Ich bin ausserdem ein grosser Fan der zwei Minuten-Regel: Versprich dir selbst, dass du nur zwei Minuten lang aufstehen und deine Morning Routine beginnen musst. Und probier's auch aus: Lies nur eine Seite in deinem Buch lesen. Jogge nur zwei Minuten. Danach darfst du aufhören. Wirklich!

Zwei Minuten sind im Nu vorbei. Aber wenn wir mal angefangen haben, ist die Wahrscheinlichkeit grösser, dass wir auch weiterfahren. Spätestens nach ein paar Anläufen passiert das automatisch.

Hier geht's zu Videos für Mini-Yogasequenzen.
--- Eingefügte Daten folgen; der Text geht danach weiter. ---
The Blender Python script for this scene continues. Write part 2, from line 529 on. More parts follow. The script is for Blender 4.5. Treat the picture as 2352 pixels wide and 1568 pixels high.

Das Wichtigste bleibt: Finde jene Gewohnheiten, die dir Freude bereiten. Wenn du gerne kletterst oder Fussball spielst, dann zwing dich nicht ins Fitnessstudio, nur weil das alle empfehlen. Wenn du bei deiner gesunden Gewohnheit Spass hast, steigt die Wahrscheinlichkeit, dass du dabei bleibst. Deine Selbstwahrnehmung wird sich verändern und plötzlich brauchst du deine ungesunden Bewältigungsstrategien gar nicht mehr so dringend.